**To do:**
Write out every entry exactly as it appears.
********************
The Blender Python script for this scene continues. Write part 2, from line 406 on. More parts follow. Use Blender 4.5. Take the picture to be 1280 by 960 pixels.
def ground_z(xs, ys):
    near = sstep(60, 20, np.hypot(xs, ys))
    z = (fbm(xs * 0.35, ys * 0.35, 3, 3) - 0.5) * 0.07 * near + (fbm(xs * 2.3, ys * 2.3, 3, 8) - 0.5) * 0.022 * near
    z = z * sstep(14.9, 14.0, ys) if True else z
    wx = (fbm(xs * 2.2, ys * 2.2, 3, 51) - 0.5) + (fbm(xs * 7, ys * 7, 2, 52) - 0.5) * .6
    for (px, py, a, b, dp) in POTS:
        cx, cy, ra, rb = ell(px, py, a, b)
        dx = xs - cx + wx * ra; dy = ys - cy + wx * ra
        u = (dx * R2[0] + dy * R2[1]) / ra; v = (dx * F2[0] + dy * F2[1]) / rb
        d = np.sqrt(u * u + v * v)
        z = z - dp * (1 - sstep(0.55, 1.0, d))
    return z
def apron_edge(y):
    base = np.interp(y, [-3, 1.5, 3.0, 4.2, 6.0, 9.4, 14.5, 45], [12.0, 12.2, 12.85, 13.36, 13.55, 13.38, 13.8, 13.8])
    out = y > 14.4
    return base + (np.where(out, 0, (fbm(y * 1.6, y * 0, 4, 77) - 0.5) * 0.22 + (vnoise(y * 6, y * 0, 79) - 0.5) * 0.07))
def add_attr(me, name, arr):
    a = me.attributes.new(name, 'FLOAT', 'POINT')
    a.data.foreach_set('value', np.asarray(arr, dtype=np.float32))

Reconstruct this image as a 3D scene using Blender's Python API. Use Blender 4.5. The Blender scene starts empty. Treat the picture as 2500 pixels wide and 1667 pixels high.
********************
**Exercise response:**
The Blender Python script for this scene continues. Write part 2, from line 406 on. More parts follow. Use Blender 4.5. Take the picture to be 1280 by 960 pixels.
def ground_z(xs, ys):
    near = sstep(60, 20, np.hypot(xs, ys))
    z = (fbm(xs * 0.35, ys * 0.35, 3, 3) - 0.5) * 0.07 * near + (fbm(xs * 2.3, ys * 2.3, 3, 8) - 0.5) * 0.022 * near
    z = z * sstep(14.9, 14.0, ys) if True else z
    wx = (fbm(xs * 2.2, ys * 2.2, 3, 51) - 0.5) + (fbm(xs * 7, ys * 7, 2, 52) - 0.5) * .6
    for (px, py, a, b, dp) in POTS:
        cx, cy, ra, rb = ell(px, py, a, b)
        dx = xs - cx + wx * ra; dy = ys - cy + wx * ra
        u = (dx * R2[0] + dy * R2[1]) / ra; v = (dx * F2[0] + dy * F2[1]) / rb
        d = np.sqrt(u * u + v * v)
        z = z - dp * (1 - sstep(0.55, 1.0, d))
    return z
def apron_edge(y):
    base = np.interp(y, [-3, 1.5, 3.0, 4.2, 6.0, 9.4, 14.5, 45], [12.0, 12.2, 12.85, 13.36, 13.55, 13.38, 13.8, 13.8])
    out = y > 14.4
    return base + (np.where(out, 0, (fbm(y * 1.6, y * 0, 4, 77) - 0.5) * 0.22 + (vnoise(y * 6, y * 0, 79) - 0.5) * 0.07))
def add_attr(me, name, arr):
    a = me.attributes.new(name, 'FLOAT', 'POINT')
    a.data.foreach_set('value', np.asarray(arr, dtype=np.float32))

Reconstruct this image as a 3D scene using Blender's Python API. Use Blender 4.5. The Blender scene starts empty. Treat the picture as 2500 pixels wide and 1667 pixels high.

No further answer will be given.